Wyruszamy na trasy biegowe, bo mamy plan. Część z nas robi to dlatego, że zerkanie na zegarek sportowy i sprawdzanie tempa weszło już im w krew. Lubią stałe przyzwyczajenia, jakie organizują im dzień. Niektórzy zaś stają na starcie, aby uciec od poczucia winy. Bieg pomaga na kaca prawdziwego i moralnego. Ten ostatni motywator jest szczególnie silny w Hiszpani, gdzie aż 15% biegaczy na bieżni ucieka przed konsekwencjami swoich złych nawyków, nie tylko zdrowotnych.
Jako lekarstwo
„Bieganie czyni wszystko lepszym.”
Bieganie traktujemy też jako remedium na problemy natury psychicznej. Dużo osób zaczyna biegać, kiedy zmaga się z depresją lub stanami lękowymi. Dla sporej grupy sportowców ten rodzaj aktywności jest pomocą w trakcie przechodzenia przez poważne kryzysy, takie jak na przykład rozwód, utratę pracy czy żałobę. Na przykład w Japonii głównym motywatorem do podejmowania aktywności biegowych jest właśnie chęć uporania się ze stresem.
Okazuje się, że w opinii samych sportowców, aktywność naprawdę pomaga. Większość ankietowanych uznaje, iż bieganie pomogło im przejść przez najtrudniejsze życiowe sytuacje.
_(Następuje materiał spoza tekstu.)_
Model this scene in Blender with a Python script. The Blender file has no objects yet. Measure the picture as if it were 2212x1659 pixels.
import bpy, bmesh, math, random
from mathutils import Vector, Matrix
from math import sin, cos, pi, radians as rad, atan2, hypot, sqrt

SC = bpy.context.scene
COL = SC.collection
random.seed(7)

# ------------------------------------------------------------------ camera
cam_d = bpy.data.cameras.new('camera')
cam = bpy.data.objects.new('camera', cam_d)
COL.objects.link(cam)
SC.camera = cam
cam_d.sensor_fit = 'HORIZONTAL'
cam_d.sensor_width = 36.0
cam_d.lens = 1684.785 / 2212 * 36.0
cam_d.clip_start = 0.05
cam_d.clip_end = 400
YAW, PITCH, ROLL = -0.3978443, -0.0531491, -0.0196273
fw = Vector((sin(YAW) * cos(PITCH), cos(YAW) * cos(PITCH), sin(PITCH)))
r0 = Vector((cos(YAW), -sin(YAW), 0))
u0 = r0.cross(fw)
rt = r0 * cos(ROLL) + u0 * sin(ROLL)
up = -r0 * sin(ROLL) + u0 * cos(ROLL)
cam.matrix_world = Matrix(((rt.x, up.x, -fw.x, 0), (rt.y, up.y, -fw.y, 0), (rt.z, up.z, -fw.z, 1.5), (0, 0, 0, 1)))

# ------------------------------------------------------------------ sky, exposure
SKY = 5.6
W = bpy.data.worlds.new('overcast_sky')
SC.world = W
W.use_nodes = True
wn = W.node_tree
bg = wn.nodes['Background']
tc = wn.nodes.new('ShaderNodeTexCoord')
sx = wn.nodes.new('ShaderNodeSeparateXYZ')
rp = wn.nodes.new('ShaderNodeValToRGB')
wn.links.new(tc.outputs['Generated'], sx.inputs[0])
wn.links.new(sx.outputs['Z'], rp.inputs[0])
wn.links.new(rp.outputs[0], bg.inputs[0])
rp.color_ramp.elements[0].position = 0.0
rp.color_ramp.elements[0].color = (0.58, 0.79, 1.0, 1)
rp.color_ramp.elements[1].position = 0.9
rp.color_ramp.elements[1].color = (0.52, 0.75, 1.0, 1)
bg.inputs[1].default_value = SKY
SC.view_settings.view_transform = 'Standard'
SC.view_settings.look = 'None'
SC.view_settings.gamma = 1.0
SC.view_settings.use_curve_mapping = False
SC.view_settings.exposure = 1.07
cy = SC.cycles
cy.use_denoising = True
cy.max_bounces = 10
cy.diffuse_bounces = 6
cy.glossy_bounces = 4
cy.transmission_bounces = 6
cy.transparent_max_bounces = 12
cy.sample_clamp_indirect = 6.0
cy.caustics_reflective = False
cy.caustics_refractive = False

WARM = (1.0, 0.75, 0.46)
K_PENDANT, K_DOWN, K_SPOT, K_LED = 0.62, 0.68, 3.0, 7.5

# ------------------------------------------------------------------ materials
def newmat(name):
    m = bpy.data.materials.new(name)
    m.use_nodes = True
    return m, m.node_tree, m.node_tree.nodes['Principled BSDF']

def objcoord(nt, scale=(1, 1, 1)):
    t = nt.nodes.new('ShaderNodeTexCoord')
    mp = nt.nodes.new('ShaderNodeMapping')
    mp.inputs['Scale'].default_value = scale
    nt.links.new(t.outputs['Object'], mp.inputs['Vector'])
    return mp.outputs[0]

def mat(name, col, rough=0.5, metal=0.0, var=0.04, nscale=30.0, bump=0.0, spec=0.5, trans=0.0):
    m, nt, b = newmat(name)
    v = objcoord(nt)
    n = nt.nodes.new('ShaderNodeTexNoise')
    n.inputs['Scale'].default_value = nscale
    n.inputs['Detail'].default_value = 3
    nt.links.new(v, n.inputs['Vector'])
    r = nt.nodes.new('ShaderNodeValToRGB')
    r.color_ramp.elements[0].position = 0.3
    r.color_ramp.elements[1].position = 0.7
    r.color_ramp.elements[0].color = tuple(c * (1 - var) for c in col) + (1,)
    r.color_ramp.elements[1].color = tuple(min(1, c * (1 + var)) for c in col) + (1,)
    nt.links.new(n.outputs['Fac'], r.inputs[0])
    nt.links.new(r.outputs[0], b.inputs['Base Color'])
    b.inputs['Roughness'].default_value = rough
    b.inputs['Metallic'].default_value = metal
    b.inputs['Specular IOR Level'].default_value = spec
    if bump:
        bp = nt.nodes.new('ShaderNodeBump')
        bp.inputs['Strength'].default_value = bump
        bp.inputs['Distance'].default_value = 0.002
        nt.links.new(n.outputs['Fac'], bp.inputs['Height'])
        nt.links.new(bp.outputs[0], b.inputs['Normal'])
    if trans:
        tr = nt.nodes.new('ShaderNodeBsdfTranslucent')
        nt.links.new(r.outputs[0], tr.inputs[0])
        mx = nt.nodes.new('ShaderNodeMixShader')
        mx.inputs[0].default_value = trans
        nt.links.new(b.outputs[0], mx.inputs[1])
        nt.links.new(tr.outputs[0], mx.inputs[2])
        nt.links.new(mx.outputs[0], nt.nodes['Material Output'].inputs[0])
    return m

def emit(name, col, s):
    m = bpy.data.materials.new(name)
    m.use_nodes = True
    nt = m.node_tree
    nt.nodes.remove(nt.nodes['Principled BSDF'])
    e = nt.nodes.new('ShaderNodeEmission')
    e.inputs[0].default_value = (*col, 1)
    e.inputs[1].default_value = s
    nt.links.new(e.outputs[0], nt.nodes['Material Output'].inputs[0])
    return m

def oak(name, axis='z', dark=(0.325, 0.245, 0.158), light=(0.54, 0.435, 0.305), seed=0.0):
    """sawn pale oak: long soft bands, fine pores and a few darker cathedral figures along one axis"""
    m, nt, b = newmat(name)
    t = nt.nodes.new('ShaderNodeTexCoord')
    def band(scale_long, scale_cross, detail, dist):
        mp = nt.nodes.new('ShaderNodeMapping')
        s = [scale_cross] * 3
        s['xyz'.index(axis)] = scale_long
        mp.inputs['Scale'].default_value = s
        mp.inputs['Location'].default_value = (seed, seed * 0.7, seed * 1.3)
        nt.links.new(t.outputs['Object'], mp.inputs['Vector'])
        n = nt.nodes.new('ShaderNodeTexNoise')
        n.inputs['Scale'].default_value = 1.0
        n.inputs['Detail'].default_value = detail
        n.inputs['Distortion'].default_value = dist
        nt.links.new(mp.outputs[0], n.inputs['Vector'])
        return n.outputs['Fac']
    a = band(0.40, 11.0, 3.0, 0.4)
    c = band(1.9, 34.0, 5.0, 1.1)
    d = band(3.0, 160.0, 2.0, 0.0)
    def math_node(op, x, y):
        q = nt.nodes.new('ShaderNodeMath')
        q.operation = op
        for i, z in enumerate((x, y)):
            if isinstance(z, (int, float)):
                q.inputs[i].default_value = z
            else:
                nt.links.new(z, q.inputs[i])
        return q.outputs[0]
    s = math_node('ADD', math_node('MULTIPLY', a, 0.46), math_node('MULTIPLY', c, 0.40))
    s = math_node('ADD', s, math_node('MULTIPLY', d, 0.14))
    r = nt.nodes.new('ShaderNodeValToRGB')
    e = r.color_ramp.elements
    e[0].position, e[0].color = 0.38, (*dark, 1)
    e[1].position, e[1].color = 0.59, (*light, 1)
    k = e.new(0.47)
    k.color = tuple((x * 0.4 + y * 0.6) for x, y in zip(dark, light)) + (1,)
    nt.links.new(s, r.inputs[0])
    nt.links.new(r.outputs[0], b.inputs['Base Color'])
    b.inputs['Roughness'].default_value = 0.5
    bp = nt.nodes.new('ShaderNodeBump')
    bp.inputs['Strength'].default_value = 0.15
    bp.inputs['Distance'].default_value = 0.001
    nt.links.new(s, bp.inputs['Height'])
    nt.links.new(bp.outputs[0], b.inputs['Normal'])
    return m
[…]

Zmagania na bieżni okazały się lekarstwem szczególnie skutecznym na kryzys spowodowany opuszczeniem domu przez dzieci, kłopoty zdrowotne, przeprowadzkę, przejście na emeryturę oraz utratę ukochanej osoby.
„Czuję się wolna, gdy biegnę. Bieg oczyszcza mój umysł i nastawia mnie pozytywnie na cały dzień.”
Wszystkie cytaty pochodzą od uczestniczących w badaniu Stravy amatorów biegania.